From the start, the shelter was open to anyone who showed up homeless. Rules included no alcohol or drugs on shelter premises and no fighting or loud disturbances. That first year, some altercations happened at the shelter, but the participants soon realized they needed to cooperate and help throughout their stay.

 

However, in the winter of 2017, Sierra Roots got an influx of more homeless people when the Salvation Army shelter closed down in Grass Valley. Lots of rules were broken and complaints came into City Hall from the neighborhood.
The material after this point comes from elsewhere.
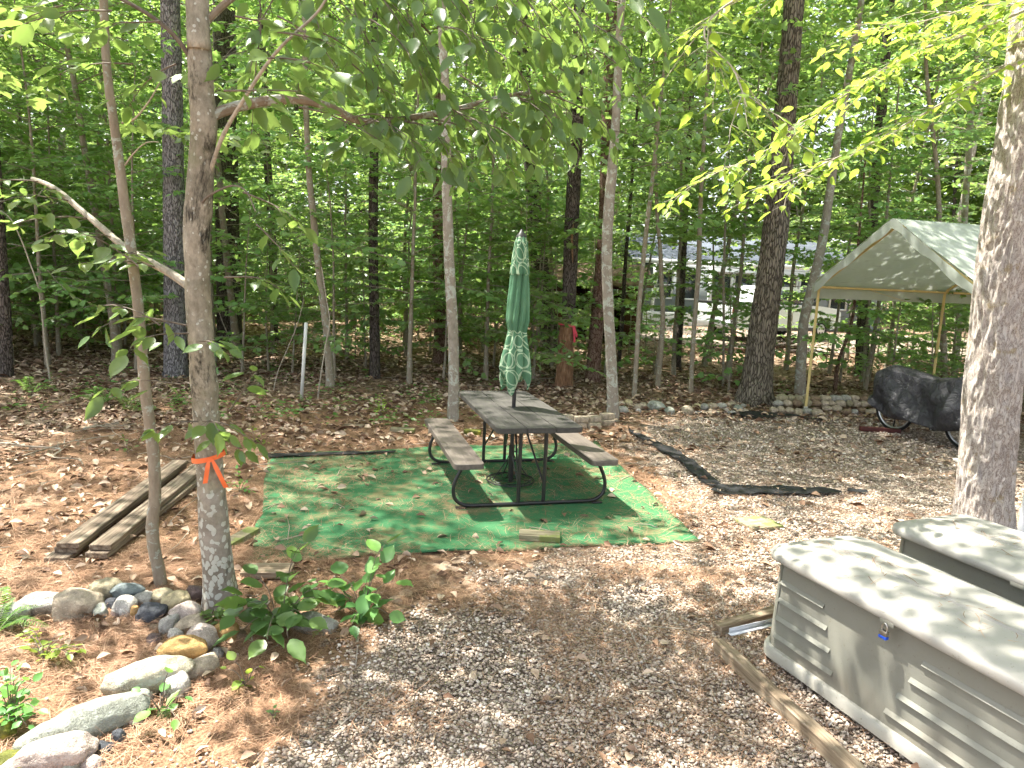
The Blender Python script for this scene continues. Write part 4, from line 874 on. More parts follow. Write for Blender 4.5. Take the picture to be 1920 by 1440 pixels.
for sy in (-1, 1):
    y = sy*.70; m = MB()
    half = [(.60, y, .40), (.635, y, .33), (.672, y, .25), (.69, y, .17), (.675, y, .09), (.62, y, .04), (.54, y, .022), (.3, y, .02), (0, y, .02)]
    pth = smooth_path([(-a, b, c) for a, b, c in half]+[(a, b, c) for a, b, c in half[::-1][1:]], 70)
    m.tube(pth, .0165, 12); fr0 = m.build('leg_frame', M_steel, tb, smooth=True)
    for sx in (-1, 1):
        m = MB(); m.tube([(sx*.115, y, .03), (sx*.115, y, .695)], .017, 10); m.build('upright', M_steel, tb, smooth=True)
        m = MB(); m.box((sx*.6, y, .397), (.2, .05, .006)); m.box((sx*.62, y, .006), (.09, .05, .012)); m.build('bracket', M_steel, tb)
    for sx in (-1, 1):
        m = MB(); m.tube([(sx*.115, y*.96, .2), (sx*.03, y*.25, .69)], .009, 8); m.build('brace', M_steel, tb, smooth=True)
m = MB(); m.tube([(-.1, -.7, .68), (-.1, .7, .68)], .012, 8); m.build('rail', M_steel, tb, smooth=True)
m = MB(); m.tube([(.1, -.7, .68), (.1, .7, .68)], .012, 8); m.build('rail', M_steel, tb, smooth=True)

# ------------------------------------------------------------------ umbrella and its stand
def umb_mat():
    s = N('umbrella_fabric'); uv = s.n('UVMap').outputs[0]
    def rings(off, sc_):
        mp = s.n('Mapping'); s.set(mp.inputs[0], uv); mp.inputs['Location'].default_value = (off[0], off[1], 0); mp.inputs['Scale'].default_value = (sc_, sc_, 1)
        fr2 = s.n('VectorMath', operation='FRACTION'); s.set(fr2.inputs[0], mp.outputs[0])
        sb = s.n('VectorMath', operation='SUBTRACT'); s.set(sb.inputs[0], fr2.outputs[0]); sb.inputs[1].default_value = (.5, .5, 0)
        ln = s.n('VectorMath', operation='LENGTH'); s.set(ln.inputs[0], sb.outputs[0])
        return s.math('LESS_THAN', s.math('ABSOLUTE', s.math('SUBTRACT', ln.outputs['Value'], .44)), .035)
    k = s.math('MAXIMUM', rings((0, .1), 6.2), rings((.5, .45), 5.0))
    sx = s.n('SeparateXYZ'); s.set(sx.inputs[0], uv); z = sx.outputs[1]
    zone = s.math('MAXIMUM', s.math('LESS_THAN', z, 1.47), s.math('GREATER_THAN', z, 1.98))
    v = s.coord(); nz = s.noise(v, 5, 5, .6)
    col = s.mix(s.fr(nz, .3, .7), (.075, .19, .11), (.14, .275, .165))
    col = s.mix(s.math('MULTIPLY', k, zone), col, (.42, .55, .38))
    b = s.bsdf(col, .85, s.bump(s.noise(v, 14, 4), .5, .01), spec=.15)
    t = s.n('BsdfTranslucent'); s.set(t.inputs[0], col); mx = s.n('MixShader'); mx.inputs[0].default_value = .2
    s.t.links.new(b.outputs[0], mx.inputs[1]); s.t.links.new(t.outputs[0], mx.inputs[2]); s.t.links.new(mx.outputs[0], s.out.inputs[0]); return s.m
M_umb = umb_mat()
um = empty('patio_umbrella', (TX+.0, TY+.0, .02), 0, label='folded green patio umbrella with white ring pattern, standing through the table', cat='umbrella')
def folded(z0, z1, prof, pleats, seed, name):
    nth, nz_ = 144, 90; th = np.linspace(0, 2*np.pi, nth, endpoint=False); zz = np.linspace(z0, z1, nz_)
    Rr = np.interp(zz, [p[0] for p in prof], [p[1] for p in prof]); g = np.random.default_rng(seed)
    ph = g.random(4)*6.28
    T, Z = np.meshgrid(th, zz); Rm = Rr[:, None]
    pl = np.abs(np.sin(T*pleats/2+ph[0]+.5*np.sin(Z*3+ph[1])))**.7
    dep = .30+.12*np.sin(T*2+ph[2])
    twist = .25*np.sin(Z*2.2+ph[3])
    r = Rm*(1-dep*(1-pl))*(1+.1*np.sin(2*T+Z*2+ph[1]))+.006*fbm(np.stack([np.cos(T)*2, np.sin(T)*2, Z*3], -1), 2, 3)
    if z0 < 1.0:
        Z = Z+np.where(Z < z0+.35, (1-(Z-z0)/.35), 0)*(.06*np.sin(T*4+ph[1])+.05*np.sin(T*3+ph[2]))
    X = r*np.cos(T+twist); Y = r*np.sin(T+twist); V = np.stack([X, Y, Z], -1).reshape(-1, 3)
    idx = np.arange(nth*nz_).reshape(nz_, nth); nx = np.roll(idx, -1, 1)
    Fq = np.stack([idx[:-1], nx[:-1], nx[1:], idx[1:]], -1).reshape(-1, 4)
    me = raw_mesh(name, V, [Fq], M_umb, True)
    uvl = me.uv_layers.new(name='UVMap'); Rv_ = np.repeat(Rr, nth); U = (T*.155).ravel(); li = np.zeros(len(me.loops), int); me.loops.foreach_get('vertex_index', li)
    uv = np.stack([U[li]+Z.ravel()[li]*.3, Z.ravel()[li]], -1); me.uv_layers[0].data.foreach_set('uv', uv.astype(np.float32).ravel()); return me
link('canopy', folded(.97, 2.24, [(.97, .13), (1.05, .152), (1.2, .135), (1.35, .105), (1.46, .082), (1.56, .105), (1.75, .1), (1.95, .085), (2.1, .072), (2.24, .06)], 8, 5, 'canopy'), um)
link('top_tier', folded(1.99, 2.33, [(1.99, .098), (2.15, .086), (2.28, .07), (2.33, .05)], 8, 8, 'top_tier'), um)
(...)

In 2018, Nevada County stepped forward to offer help. Sierra Roots gratefully accepted the County’s proposal to pay hourly stipends for security personnel and some overnight monitors. This arrangement marked a turning point: finally, homelessness was beginning to be truly acknowledged as a community wide issue.

 

Decisions to open up the shelter are determined by the Office of Emergency Services, based on specific criteria and OES-sanctioned weather predictions. OES’s involvement also means that the Sierra Roots shelter will be considered the priority user for the Vet’s Hall during extreme weather.

 

The Sierra Roots Weather Shelter is a production of a group of dedicated volunteers working together to build relationships with the chronically homeless men and women who show up for safety from the cold storms outside. May we inspire each other and engage ourselves toward the changes we intend to see!

Case Management

In 2021, Sierra Roots received federal funding from HUD (through HCD) to implement a Case Management and Housing program. This program had a two-prong approach to the problems of the homeless community in our area.


 Prong 1 allowed Sierra Roots to hire and train a case manager. The case manager builds relationships with homeless participants in our ongoing weekly lunches, warming shelter, advocacy programs, etc.


Prong 2 allowed for a temporary revision in Sierra Roots’ ongoing motel program. This program revised its purpose to achieve the goal of moving participants closer to permanent housing.


Participants signed an agreement for daily engagements with the case manager during an extended motel stay.


One overarching purpose for bringing in and providing training for a case manager is to increase sustainability by integrating our relationship-based approach into the countywide systems. In keeping with our mission objectives of reducing the traumas of homelessness and ending homelessness itself, the sustainability of this proposed program will largely come from furthering our capacity for effective outreach and integrating SR more fully into countywide plans and systems.


The federal funding for the program ended in June 2023. However, after seeing the benefits of the case manager, Sierra Roots plans to keep on the case manager for 2 days a week, instead of the five days/week that the grant funded. These plans are contingent on receiving increased donations from the community.